Sono le 8 di un sabato mattina triestino: il giorno dopo, domenica, ci sarà papa Francesco in città. Scopri, dentro la navetta diretta al Generali Convention Center – tramite la voce di un volontario della Settimana Sociale che quasi urla per farsi sentire – che mancano poco meno di 24 ore all’incontro dei delegati con il Papa al medesimo centro congressi, in Piazza Unità d’Italia.
L’albergo in cui chi scrive ha alloggiato in questi giorni va lasciato, tassativamente, alle 6:30 di domenica mattina. «Sarà una bella levataccia», mormora qualcuno in navetta, compreso il sottoscritto, che poi riflette: gli altri giorni non sono mica stati una facile passeggiata di relax.
Oggi, però, c’è da spendere le energie per l’ultima mattinata di lavori. Infatti, c’è la preghiera iniziale e la riflessione biblica sul 6° capitolo della lettera a Diogneto, curata dalla professoressa Arianna Rotondo (direttrice della Pastorale universitaria di Catania): «La nostra fede cristiana ci chiama all’impegno nella vita pubblica.
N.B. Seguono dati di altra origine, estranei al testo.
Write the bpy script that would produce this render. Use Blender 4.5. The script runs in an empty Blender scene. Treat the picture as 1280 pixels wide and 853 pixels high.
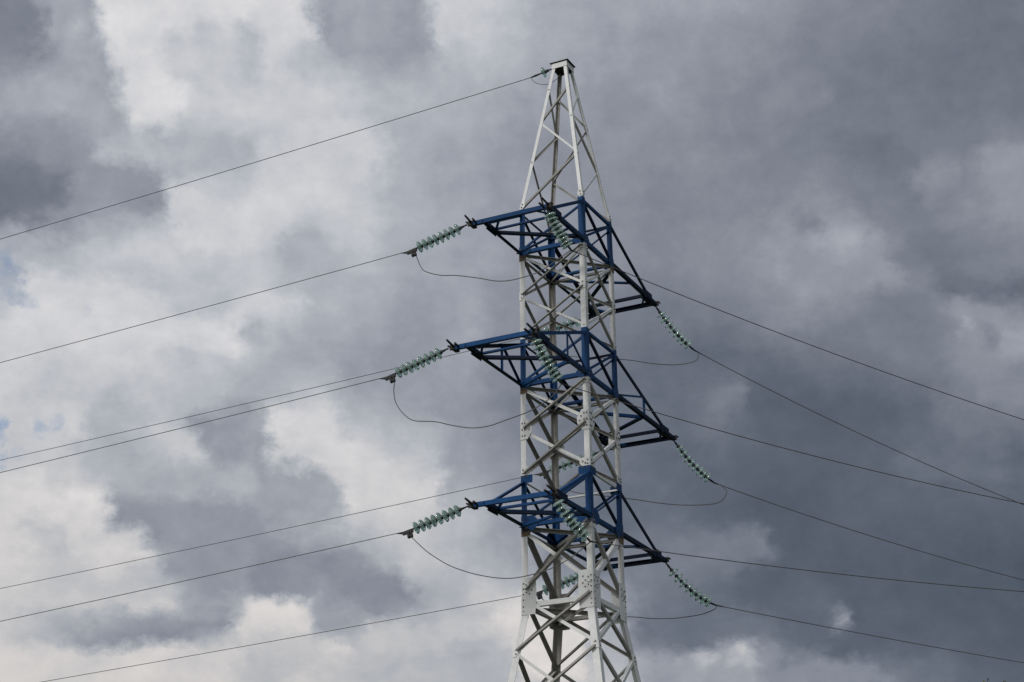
import bpy, bmesh, math, random
from mathutils import Vector, Matrix
random.seed(7)
R = math.radians
scene = bpy.context.scene
C = scene.collection

# ------------------------------------------------------------------ camera
cam_d = bpy.data.cameras.new('camera'); cam = bpy.data.objects.new('camera', cam_d); C.objects.link(cam)
cam_d.sensor_width = 36.0; cam_d.lens = 62.0; cam_d.clip_start = 0.1; cam_d.clip_end = 20000
fw = Vector((-0.03208558, 0.92593033, 0.37632903)); rt = Vector((0.99924662, 0.03794237, -0.00815932)); up = rt.cross(fw)
m = Matrix((rt, up, -fw)).transposed().to_4x4(); m.translation = Vector((0, -45.82278, 1.6))
cam.matrix_world = m
scene.camera = cam

# ------------------------------------------------------------------ exposure
scene.view_settings.view_transform = 'Standard'; scene.view_settings.look = 'None'
scene.view_settings.gamma = 1.0; scene.view_settings.exposure = 0.0
scene.view_settings.use_curve_mapping = False

# ------------------------------------------------------------------ sun (veiled by cloud)
SUN_AZ, SUN_EL = -150.0, 46.0            # behind the camera and to the left
sd = bpy.data.lights.new('sun', 'SUN'); sd.energy = 1.5; sd.angle = R(10); sd.color = (1.0, 0.965, 0.91)
so = bpy.data.objects.new('sun', sd); C.objects.link(so)
sv = Vector((math.sin(R(SUN_AZ))*math.cos(R(SUN_EL)), math.cos(R(SUN_AZ))*math.cos(R(SUN_EL)), math.sin(R(SUN_EL))))
so.rotation_euler = (-sv).to_track_quat('-Z', 'Y').to_euler(); so.location = (0, 0, 60)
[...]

È un compito assegnato direttamente da Dio. Ciò che facciamo su questa terra non è il fine ultimo: la cittadinanza celeste – ha continuato la docente catanese – non contempla la diserzione da quella terrestre, anzi richiede di essere fecondi proprio nelle vicende del mondo».
Quindi, i gruppi di lavoro, che in questa ultima giornata erano chiamati a indicare la “rotta”, presentare in terne le sfide e i progetti da fare emergere a livello nazionale, partendo dai temi più caldi.
E poi la “conclusione” dei lavori: monsignor Renna, in qualità di presidente del comitato scientifico della Settimana, ha detto che sarà solo «un inizio»: un percorso in cui abbiamo imparato a seguire (e auspicabilmente seguiremo) una modalità di lavoro, con il tempo. E a sviluppare prospettive “vecchie”, inventandone di nuove: ciò che a grandi linee ha commentato la vicedirettrice Elena Granata. Ascoltare di più, davvero, noi giovani, aggiunge il sottoscritto (il gruppo 13, al quale appartenevo, ha funzionato bene anche grazie alla presenza di diversi giovani).
Poi il pranzo: a sorpresa, niente ricotta nel primo piatto, ma farro!
La giornata è bella: con un bel gruppetto di persone abbiamo deciso di “snobbare” le ultime Piazze della Democrazia – nonostante temi e relatori interessanti, facilmente recuperabili su Play2000 – e puntare, almeno per un pomeriggio, alla Monarchia. Solo che un gruppo molto più nutrito aveva avuto la stessa idea, riempiendo qualsiasi navetta in direzione Castello Miramare, residenza degli asburgici Massimiliano e Carlotta, e poi del duca d’Aosta.
E così, tra le piante di Massimiliano, tra i tanti bagnanti che prendono “comodamente” il sole sui marciapiedi o sulle piattaforme di cemento e una rinfrescante limonata, il pomeriggio se ne va. Tornati in centro, siamo appena in tempo per la cena alla Capitaneria di Porto con un antipasto, stavolta, a base di ricotta (almeno il pasto cambia). Era buonissimo.
La cena, forse anche “fisiologicamente”, dovrebbe assumere una rilevanza più alta quando al tuo stesso tavolo ci sono il cardinale Matteo Maria Zuppi e Nello Scavo a qualche posto di distanza. E vedi la loro grande umanità nel salutarti e nel ricordarsi di te. Che bello!
Alcuni si dirigono al Teatro Verdi per assistere allo spettacolo dell’attore Giovanni Scifoni su san Francesco: “Frà: la star del medioevo”. Si è rivelato essere più bello delle aspettative, e nonostante la scocciatura per una navetta che avrebbe dovuto riportarci in albergo – per preparare bagagli più pesanti dell’andata a causa delle belle esperienze accumulate in questi giorni – e che sembra non passare mai, il cuore pompa gratitudine e gioia nelle vene.
E, se la giornata si è chiusa con “la vita e le opere” del poverello d’Assisi, quella dopo si riaprirà e continuerà seguendo la strada che vedremo tracciare da un altro Francesco.